Companies and brands put on big shows of alignment with the Black History Month cause, without acknowledging the fact that they’re inconsistent with their statements. For example, during Black History Month in 2020, Google released a short, inspiring video, “The Most Searched: A Celebration of Black History”. However, Google doesn’t reflect their alignment with the Black community in their hiring practices with “only 3.7 percent of Google employees in 2020 identified as Black, a number that has barely increased over 1 percent since 2015,” according to Statista.


Along with these contradicting statements, many companies somehow often forget that while celebrating Black History Month, Black people are meant to be given the platform.


TikTok hosted a Black History Month event over Zoom, featuring Nicki Minaj on February 8 at 6 PM EST. However, Dessy Joseph and many other Black TikTok influencers that were invited, allege that the Zoom was non-black dominated and how some Black creators did not even receive the link to join until after 6 PM.
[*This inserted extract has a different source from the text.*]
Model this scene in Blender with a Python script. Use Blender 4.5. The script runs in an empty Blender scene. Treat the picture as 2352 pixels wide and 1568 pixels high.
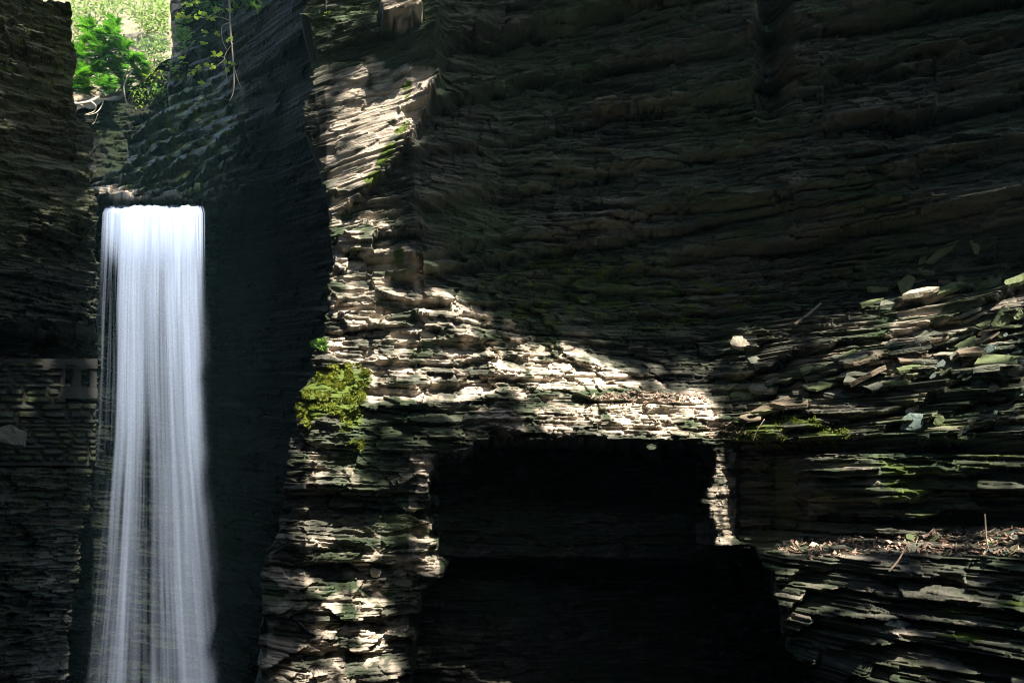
import bpy, math, random
import numpy as np
from mathutils import Vector, Matrix

# ------------------------------------------------------------------ camera, sky, sun, exposure
scene = bpy.context.scene
FOC, CX, VH = 2500.0, 1176.0, 1130.0          # focal length, centre column and eye-level row of a 2352 x 1568 view
cam_data = bpy.data.cameras.new('camera')
cam = bpy.data.objects.new('camera', cam_data)
scene.collection.objects.link(cam)
cam.location = (0, 0, 0)
cam.rotation_euler = (math.radians(90), 0, 0)
cam_data.sensor_width = 36.0
cam_data.lens = 36.0 * FOC / 2352.0
cam_data.shift_y = (VH - 784.0) / 2352.0
cam_data.clip_start = 0.1
cam_data.clip_end = 2000.0
scene.camera = cam

SUN = Vector((0.27, -0.65, 0.71)).normalized()     # towards the sun
world = bpy.data.worlds.new('World')
scene.world = world
world.use_nodes = True
wn = world.node_tree
bg = wn.nodes['Background']
sky = wn.nodes.new('ShaderNodeTexSky')
sky.sky_type = 'NISHITA'
sky.sun_disc = False
sky.sun_elevation = math.asin(SUN.z)
sky.sun_rotation = math.atan2(SUN.x, SUN.y)
wn.links.new(sky.outputs[0], bg.inputs[0])
bg.inputs[1].default_value = 0.11
sun_data = bpy.data.lights.new('sun', 'SUN')
sun_data.energy = 5.0
sun_data.angle = math.radians(0.5)
sun_data.color = (1.0, 0.93, 0.82)
sun_ob = bpy.data.objects.new('sun', sun_data)
scene.collection.objects.link(sun_ob)
sun_ob.rotation_euler = (-SUN).to_track_quat('-Z', 'Y').to_euler()
sun_ob.location = (-10, -5, 30)
scene.view_settings.view_transform = 'Standard'
scene.view_settings.look = 'None'
scene.view_settings.gamma = 1.0
scene.view_settings.exposure = 2.0
scene.cycles.max_bounces = 6
scene.cycles.diffuse_bounces = 3
scene.cycles.transparent_max_bounces = 24
scene.cycles.use_denoising = True
scene.cycles.filter_width = 0.9

rng = np.random.default_rng(7)
random.seed(7)
C = scene.collection

# ------------------------------------------------------------------ noise
def h32(*a):
    h = np.uint32(2166136261)
    for k in a:
        k = np.asarray(k).astype(np.int64).astype(np.uint32)
        h = (h ^ k) * np.uint32(0x9E3779B1)
        h = h ^ (h >> np.uint32(15))
        h = h * np.uint32(0x85EBCA77)
        h = h ^ (h >> np.uint32(13))
    return (h >> np.uint32(8)).astype(np.float64) / 16777216.0

def vn2(x, y, seed=0):
    ix, iy = np.floor(x), np.floor(y)
    fx, fy = x - ix, y - iy
    fx = fx * fx * (3 - 2 * fx); fy = fy * fy * (3 - 2 * fy)
    a = h32(ix, iy, seed); b = h32(ix + 1, iy, seed)
    c = h32(ix, iy + 1, seed); d = h32(ix + 1, iy + 1, seed)
    return (a + (b - a) * fx) * (1 - fy) + (c + (d - c) * fx) * fy

def fbm(x, y, seed=0, octv=4, gain=0.5):
    s = 0.0; a = 1.0; n = 0.0
    for o in range(octv):
        s = s + a * vn2(x * 2 ** o + 17.3 * o, y * 2 ** o - 9.1 * o, seed + o)
        n += a; a *= gain
    return s / n

def sstep(a, b, x):
    t = np.clip((x - a) / (b - a), 0, 1)
    return t * t * (3 - 2 * t)

def pl(pts, x):                       # polyline lookup: list of (x, y)
    p = np.array(pts, float)
    return np.interp(x, p[:, 0], p[:, 1])

def in_poly(px, py, poly):
    r = np.zeros(np.broadcast(px, py).shape, bool)
    n = len(poly); j = n - 1
    for i in range(n):
        xi, yi = poly[i]; xj, yj = poly[j]
        if yi != yj:
            c = ((yi > py) != (yj > py)) & (px < (xj - xi) * (py - yi) / (yj - yi) + xi)
            r ^= c
        j = i
    return r

def blur(a, s, axis):
    r = int(3 * s) + 1
    k = np.exp(-0.5 * (np.arange(-r, r + 1) / s) ** 2); k /= k.sum()
    pad = [(0, 0)] * a.ndim; pad[axis] = (r, r)
    ap = np.pad(a, pad, mode='edge')
    return np.apply_along_axis(lambda m: np.convolve(m, k, 'valid'), axis, ap)

def bil(a, i, j):
    i = np.clip(i, 0, a.shape[0] - 1.001); j = np.clip(j, 0, a.shape[1] - 1.001)
    i0 = i.astype(int); j0 = j.astype(int); fi = i - i0; fj = j - j0
    return (a[i0, j0] * (1 - fi) + a[i0 + 1, j0] * fi) * (1 - fj) + (a[i0, j0 + 1] * (1 - fi) + a[i0 + 1, j0 + 1] * fi) * fj

def voro(x, y, seed):
    """nearest cell of a jittered grid: three hashes of the cell and the offset from its centre"""
    ix = np.floor(x); iy = np.floor(y)
    best = np.full(x.shape, 9.0); cx = np.zeros(x.shape); cy = np.zeros(x.shape); ox = np.zeros(x.shape); oy = np.zeros(x.shape)
    for dx in (-1, 0, 1):
        for dy in (-1, 0, 1):
            gx = ix + dx; gy = iy + dy
            px_ = gx + 0.1 + 0.8 * h32(gx, gy, seed); py_ = gy + 0.1 + 0.8 * h32(gx, gy, seed + 1)
            ddx = x - px_; ddy = y - py_
            d = ddx * ddx + ddy * ddy
            m = d < best
            best = np.where(m, d, best); cx = np.where(m, gx, cx); cy = np.where(m, gy, cy); ox = np.where(m, ddx, ox); oy = np.where(m, ddy, oy)
    return h32(cx, cy, seed + 2), h32(cx, cy, seed + 3) - 0.5, h32(cx, cy, seed + 4) - 0.5, ox, oy

class Strata:
    def __init__(self, seed, z0, z1, t0, t1):
        r = np.random.default_rng(seed)
        b = [z0]
        while b[-1] < z1:
            b.append(b[-1] + t0 + (t1 - t0) * r.random() ** 2)
        self.b = np.array(b); self.seed = seed
    def idx(self, z):
        return np.clip(np.searchsorted(self.b, z) - 1, 0, len(self.b) - 2)
    def mid(self, k):
        return 0.5 * (self.b[k] + self.b[k + 1])
    def layer(self, k, salt=0):
        return h32(k, self.seed, salt)
    def block(self, k, x, lo, hi, salt=0):
        L = lo + (hi - lo) * h32(k, self.seed, 91 + salt)
        q = x / L + 50 * h32(k, self.seed, 92 + salt)
        c = np.floor(q)
        return h32(k, c, self.seed + salt), h32(k, c, self.seed + salt + 1) - 0.5, h32(k, c, self.seed + salt + 2) - 0.5, q - c - 0.5

# ------------------------------------------------------------------ mesh helpers
def grid_mesh(name, X, Y, Z, attrs, mat, smooth=False):
    n, m = X.shape
    me = bpy.data.meshes.new(name)
    co = np.empty((n * m, 3), np.float32)
    co[:, 0] = X.ravel(); co[:, 1] = Y.ravel(); co[:, 2] = Z.ravel()
    idx = np.arange(n * m, dtype=np.int32).reshape(n, m)
    q = np.stack([idx[:-1, :-1], idx[1:, :-1], idx[1:, 1:], idx[:-1, 1:]], -1).reshape(-1, 4)
    me.vertices.add(n * m); me.vertices.foreach_set('co', co.ravel())
    me.loops.add(q.size); me.loops.foreach_set('vertex_index', q.ravel())
    me.polygons.add(len(q))
    me.polygons.foreach_set('loop_start', np.arange(0, q.size, 4, dtype=np.int32))
    me.polygons.foreach_set('loop_total', np.full(len(q), 4, np.int32))
    for k, v in attrs.items():
        a = me.attributes.new(k, 'FLOAT', 'POINT')
        a.data.foreach_set('value', np.ascontiguousarray(v, np.float32).ravel())
    me.update(calc_edges=True)
    if smooth:
        me.polygons.foreach_set('use_smooth', np.ones(len(q), bool))
    me.materials.append(mat)
    o = bpy.data.objects.new(name, me)
    C.objects.link(o)
    return o

def poly_mesh(name, verts, faces, mat, parent=None, attrs=None, smooth=False):
    me = bpy.data.meshes.new(name)
    me.from_pydata([tuple(v) for v in verts], [], faces)
    if attrs:
        for k, v in attrs.items():
            a = me.attributes.new(k, 'FLOAT', 'POINT')
            a.data.foreach_set('value', np.ascontiguousarray(v, np.float32))
    me.update()
    if smooth:
        me.polygons.foreach_set('use_smooth', np.ones(len(faces), bool))
    me.materials.append(mat)
    o = bpy.data.objects.new(name, me)
    C.objects.link(o)
    if parent is not None:
        o.parent = parent
    return o

def tag(o, label=None, cat=None, group=None, kind=None):
    if label: o['label'] = label
    if cat: o['category'] = cat
    if group: o['group'] = group
    if kind: o['kind'] = kind
    return o

def empty(name, loc):
    o = bpy.data.objects.new(name, None)
    o.location = loc
    o.empty_display_size = 0.2
    C.objects.link(o)
    return o

def at(u, v, Y):
    return Vector(((u - CX) / FOC * Y, Y, (VH - v) / FOC * Y))

def tube_data(pts, radii, sides=6):
    V, F = [], []
    pts = [Vector(p) for p in pts]
    for i, p in enumerate(pts):
        d = (pts[min(i + 1, len(pts) - 1)] - pts[max(i - 1, 0)]).normalized()
        a = d.cross(Vector((0.3, 1, 0.2))).normalized(); b = d.cross(a)
        for s in range(sides):
            t = 2 * math.pi * s / sides
            V.append(p + (a * math.cos(t) + b * math.sin(t)) * radii[i])
    for i in range(len(pts) - 1):
        for s in range(sides):
            t = (s + 1) % sides
            F.append((i * sides + s, i * sides + t, (i + 1) * sides + t, (i + 1) * sides + s))
    F.append(tuple(range(sides))[::-1])
    F.append(tuple((len(pts) - 1) * sides + s for s in range(sides)))
    return V, F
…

“I don’t see how inviting a celebrity or creating an event last minute and sending the invites to people who aren’t Black makes sense for a Black History Month event,” said TikTok creator Erick Louis, who was not invited to the event. An event that many Black creators anticipated turned out to become a negative experience where non-Black creators took up space for an event that was primarily for them.


To better accommodate the Black community, Erick Louis has also said, “TikTok needs to do something as simple as making sure that this space caters to them in a way where they feel safe, comfortable, and are given the space to talk and voice their feelings or concerns or simply their joy or their excitement to be there.”


To truly honor Black lives this month in the right way, large companies and corporations should make year-round changes to their business. Diversity and inclusivity in their boardrooms and redistributing funds to Black communities are some valid options that these businesses could take.


Without any year-round change, do these gestures during this month amount to anything?